By John Ikani
A court in the Comoros on Monday handed down a life sentence for high treason to ex-president Ahmed Abdallah Sambi, who was convicted of selling passports to stateless people living in the Gulf.
Sambi, 64, was sentenced by the State Security Court, a special judicial body whose rulings cannot be appealed.
Prosecutors in the Comoros had sought a life sentence for former president Sambi, who was tried in absentia for high treason.
Sambi, 64, an arch rival of current President Azali Assoumani, faced charges related to the alleged sale of Comorian passports to stateless people living in Gulf nations.
“He betrayed the mission entrusted to him by the Comorians,” public prosecutor Ali Mohamed Djounaid had said last week before the elite State Security Court as he requested a life sentence.
Sambi, who led the small Indian Ocean country between 2006 and 2011, passed a law in 2008 allowing the sale of passports at an exorbitant fee.

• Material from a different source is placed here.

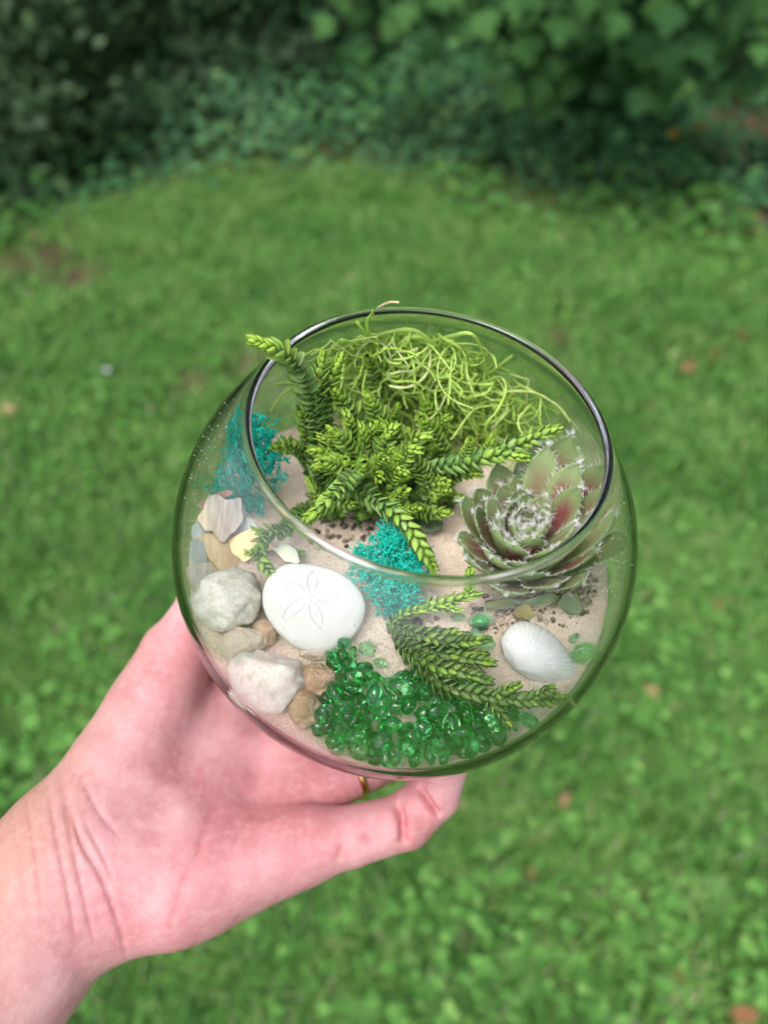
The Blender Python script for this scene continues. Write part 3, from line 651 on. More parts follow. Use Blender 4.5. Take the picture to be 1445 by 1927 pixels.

The scheme aimed at the so-called bidoon – an Arab minority numbering in the tens of thousands who cannot obtain citizenship.
The former president was accused of embezzling millions of dollars under the scheme.
The prosecution said the cost was more than $1.8 billion – more than the impoverished nation’s GDP.
“They gave thugs the right to sell Comorian nationality as if they were selling peanuts,” said Eric Emmanuel Sossa, a lawyer for civilian plaintiffs.
Sambi was originally prosecuted for corruption, but the charges were reclassified as high treason, a crime that “does not exist in Comorian law”, according to Sambi’s French lawyer Jean-Gilles Halimi.
Sambi refused to attend the trial, as his lawyers said there were no guarantees he would be judged fairly.
He only appeared on November 21 with his lawyers asking the judge to recuse himself because he had previously sat on the panel that decided to indict Sambi.
Sambi had already spent four years behind bars before he faced trial, far exceeding the maximum eight months. He was originally placed under house arrest for disturbing public order.
Three months later he was put under pre-trial detention for embezzlement, corruption and forgery, in the so-called “economic citizenship” scandal before being slapped with the high treason charges.
“It is clear that Sambi is a hindrance to Azali Assoumani’s political agenda and that he is doing everything to remove it,” Sambi’s daughter Tisslame Sambi had told AFP.
Among the defendants was French Syrian businessman Bashar Kiwan, who accused the government of seeking to pressure him into testifying against the former president in exchange for a pardon.
The Comoros presidency has formally denied these accusations.
The Comoros islands – Anjouan, Grande Comore and Moheli – have endured years of grinding poverty and political turmoil, including about 20 coups or attempted coups, since independence from France in 1975.